February 22 & 27, 2008—Getting ready for stucco
The brackets are finished being routed and are ready for the painters.
Kai has had one of his labors dig some small ditches to help drain water away from the house. After the stucco is on and the exterior concrete work is complete, we will be doing some finish grading and solve the drainage problems, but until then it will be nice not to have standing puddles after a rain.

More scaffolding has arrived and been put up and weep screed is being installed around the bottom of the sheathing.

There has been a huge controversy about the weep screed. The weep screed is part of the transition from the stucco on the walls to the stucco on the slab and carries water away from the walls. Todd Jersey wants the stucco on the slab to appear to continue up into the stucco on the framing, but Janver doesn’t think this is sound building practice. We have had a lot of discussion about it and come to a compromise, but it will mostly be built the way Janver thinks is right.

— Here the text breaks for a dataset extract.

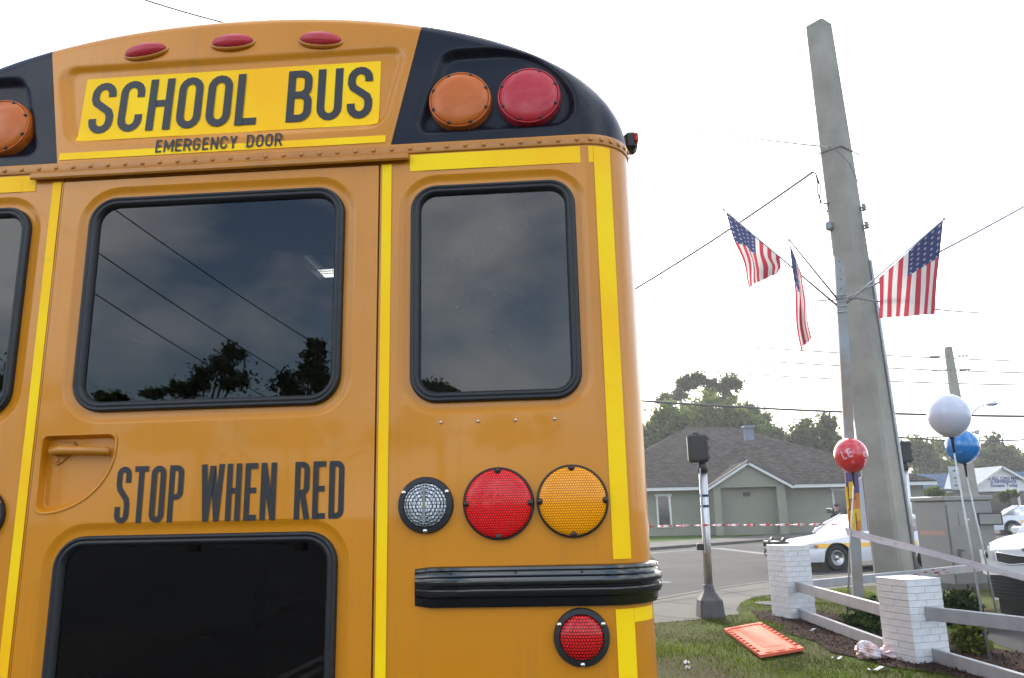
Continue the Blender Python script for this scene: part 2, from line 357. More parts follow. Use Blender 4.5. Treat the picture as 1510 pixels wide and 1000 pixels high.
# stamped window: hole loop in the panel, bevel, rubber gasket, pane
def ring(mb, loops): mb.grid([[tuple(p) for p in l] for l in loops], closed=True)
def window(parent, x0, x1, z0, z1, r, ybase, panel_mat, pane_mat, off=.034):
    prof = [(off, 0), (off-.004, .0015), (off-.010, .006), (off-.018, .010), (off-.024, .0115), (-.004, .012)]
    L = [[(a, ybase+d*.72, b) for a, b in rrect(x0-o_, x1+o_, z0-o_, z1+o_, r+o_)] for o_, d in prof]
    mb = MB(); ring(mb, L); mb.build('window_surround', panel_mat, parent, True)
    g = [(0.000, .012), (-.001, -.003), (-.004, -.008), (-.009, -.009), (-.012, -.005), (-.014, -.0045), (-.017, -.008), (-.022, -.007), (-.025, -.003), (-.029, .002), (-.031, .014)]
    L = [[(a, ybase+d, b) for a, b in rrect(x0-o_, x1+o_, z0-o_, z1+o_, max(.01, r+o_), 8)] for o_, d in g]
    mb = MB(); ring(mb, L); gk = mb.build('window_gasket', 'rubber', parent, True)
    mb = MB(); mb.poly([rrect(x0+.028, x1-.028, z0+.028, z1-.028, max(.01, r-.028), 8)], lambda a, b: (a, ybase+.009, b)); mb.build('window_pane', pane_mat, parent)
    return rrect(x0-off, x1+off, z0-off, z1+off, r+off)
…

Here is another shot of the weep screed going up.

One of the reasons that Janver is so insistent is that he was hired for another job to repair a house where, because soil was pushed up against the weep screed, a ground fungus ate through floors and walls, joists, studs and all . He thinks that the weep screed should be a little bit separated from the plaster on the slab and the is pretty adamant that this way of doing the stucco is necessary to protect against that fungus and also termite incursions.

The electricians have come, and gone, and come, and gone, much to Kai’s despair. However they swear that they will be on site tomorrow and push through the electrical rough.

Here is the house main panel, although there will also be a sub panel in the laundry room. A meter will go in that hole you see to complete the circuit, but no one will ever read it because the real meter is in the electrical shed.

Even the front wall gets weep screed. And you can see that the scaffolding is almost complete. In a week or two, we should see stucco.